● **STATED TASK**: Repeat exactly each line of the data provided below.

● **SOURCE DATA**:
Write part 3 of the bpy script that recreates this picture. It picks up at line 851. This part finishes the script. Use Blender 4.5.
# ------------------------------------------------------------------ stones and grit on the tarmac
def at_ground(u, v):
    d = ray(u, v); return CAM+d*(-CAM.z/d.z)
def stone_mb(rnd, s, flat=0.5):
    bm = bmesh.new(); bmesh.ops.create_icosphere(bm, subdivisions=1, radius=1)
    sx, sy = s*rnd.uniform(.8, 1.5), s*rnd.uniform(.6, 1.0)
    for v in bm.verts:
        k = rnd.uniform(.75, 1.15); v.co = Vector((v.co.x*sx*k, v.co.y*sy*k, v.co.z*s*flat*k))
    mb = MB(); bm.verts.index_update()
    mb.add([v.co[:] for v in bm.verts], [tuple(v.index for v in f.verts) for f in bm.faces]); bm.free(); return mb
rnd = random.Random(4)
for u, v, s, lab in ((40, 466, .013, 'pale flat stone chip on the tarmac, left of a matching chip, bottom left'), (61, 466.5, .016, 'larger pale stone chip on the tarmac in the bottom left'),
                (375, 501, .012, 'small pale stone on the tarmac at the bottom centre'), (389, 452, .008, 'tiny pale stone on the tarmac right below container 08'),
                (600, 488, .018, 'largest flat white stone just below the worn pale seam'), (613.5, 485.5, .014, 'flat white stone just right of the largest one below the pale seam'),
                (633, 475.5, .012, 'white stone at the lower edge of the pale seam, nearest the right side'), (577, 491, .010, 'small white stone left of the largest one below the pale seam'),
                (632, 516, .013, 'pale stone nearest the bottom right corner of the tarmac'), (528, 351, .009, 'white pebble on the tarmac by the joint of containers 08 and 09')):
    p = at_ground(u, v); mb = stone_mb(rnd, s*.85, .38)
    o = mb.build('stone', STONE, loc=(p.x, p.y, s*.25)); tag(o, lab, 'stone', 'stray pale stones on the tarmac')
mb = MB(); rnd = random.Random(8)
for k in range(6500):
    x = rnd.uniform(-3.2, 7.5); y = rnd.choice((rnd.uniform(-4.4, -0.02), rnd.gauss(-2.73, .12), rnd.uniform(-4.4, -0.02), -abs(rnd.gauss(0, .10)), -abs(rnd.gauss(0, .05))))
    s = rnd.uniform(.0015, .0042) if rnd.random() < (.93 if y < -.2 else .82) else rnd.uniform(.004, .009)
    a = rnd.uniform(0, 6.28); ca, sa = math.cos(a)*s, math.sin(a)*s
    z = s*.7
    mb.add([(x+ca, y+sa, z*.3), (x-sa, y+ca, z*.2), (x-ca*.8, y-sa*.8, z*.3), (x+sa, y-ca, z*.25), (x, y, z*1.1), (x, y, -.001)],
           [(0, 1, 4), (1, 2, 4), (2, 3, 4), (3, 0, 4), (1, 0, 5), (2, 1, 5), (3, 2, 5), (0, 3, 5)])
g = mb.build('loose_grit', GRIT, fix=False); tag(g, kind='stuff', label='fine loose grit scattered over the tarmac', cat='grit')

● **WRITTEN ANSWER**:
Write part 3 of the bpy script that recreates this picture. It picks up at line 851. This part finishes the script. Use Blender 4.5.
# ------------------------------------------------------------------ stones and grit on the tarmac
def at_ground(u, v):
    d = ray(u, v); return CAM+d*(-CAM.z/d.z)
def stone_mb(rnd, s, flat=0.5):
    bm = bmesh.new(); bmesh.ops.create_icosphere(bm, subdivisions=1, radius=1)
    sx, sy = s*rnd.uniform(.8, 1.5), s*rnd.uniform(.6, 1.0)
    for v in bm.verts:
        k = rnd.uniform(.75, 1.15); v.co = Vector((v.co.x*sx*k, v.co.y*sy*k, v.co.z*s*flat*k))
    mb = MB(); bm.verts.index_update()
    mb.add([v.co[:] for v in bm.verts], [tuple(v.index for v in f.verts) for f in bm.faces]); bm.free(); return mb
rnd = random.Random(4)
for u, v, s, lab in ((40, 466, .013, 'pale flat stone chip on the tarmac, left of a matching chip, bottom left'), (61, 466.5, .016, 'larger pale stone chip on the tarmac in the bottom left'),
                (375, 501, .012, 'small pale stone on the tarmac at the bottom centre'), (389, 452, .008, 'tiny pale stone on the tarmac right below container 08'),
                (600, 488, .018, 'largest flat white stone just below the worn pale seam'), (613.5, 485.5, .014, 'flat white stone just right of the largest one below the pale seam'),
                (633, 475.5, .012, 'white stone at the lower edge of the pale seam, nearest the right side'), (577, 491, .010, 'small white stone left of the largest one below the pale seam'),
                (632, 516, .013, 'pale stone nearest the bottom right corner of the tarmac'), (528, 351, .009, 'white pebble on the tarmac by the joint of containers 08 and 09')):
    p = at_ground(u, v); mb = stone_mb(rnd, s*.85, .38)
    o = mb.build('stone', STONE, loc=(p.x, p.y, s*.25)); tag(o, lab, 'stone', 'stray pale stones on the tarmac')
mb = MB(); rnd = random.Random(8)
for k in range(6500):
    x = rnd.uniform(-3.2, 7.5); y = rnd.choice((rnd.uniform(-4.4, -0.02), rnd.gauss(-2.73, .12), rnd.uniform(-4.4, -0.02), -abs(rnd.gauss(0, .10)), -abs(rnd.gauss(0, .05))))
    s = rnd.uniform(.0015, .0042) if rnd.random() < (.93 if y < -.2 else .82) else rnd.uniform(.004, .009)
    a = rnd.uniform(0, 6.28); ca, sa = math.cos(a)*s, math.sin(a)*s
    z = s*.7
    mb.add([(x+ca, y+sa, z*.3), (x-sa, y+ca, z*.2), (x-ca*.8, y-sa*.8, z*.3), (x+sa, y-ca, z*.25), (x, y, z*1.1), (x, y, -.001)],
           [(0, 1, 4), (1, 2, 4), (2, 3, 4), (3, 0, 4), (1, 0, 5), (2, 1, 5), (3, 2, 5), (0, 3, 5)])
g = mb.build('loose_grit', GRIT, fix=False); tag(g, kind='stuff', label='fine loose grit scattered over the tarmac', cat='grit')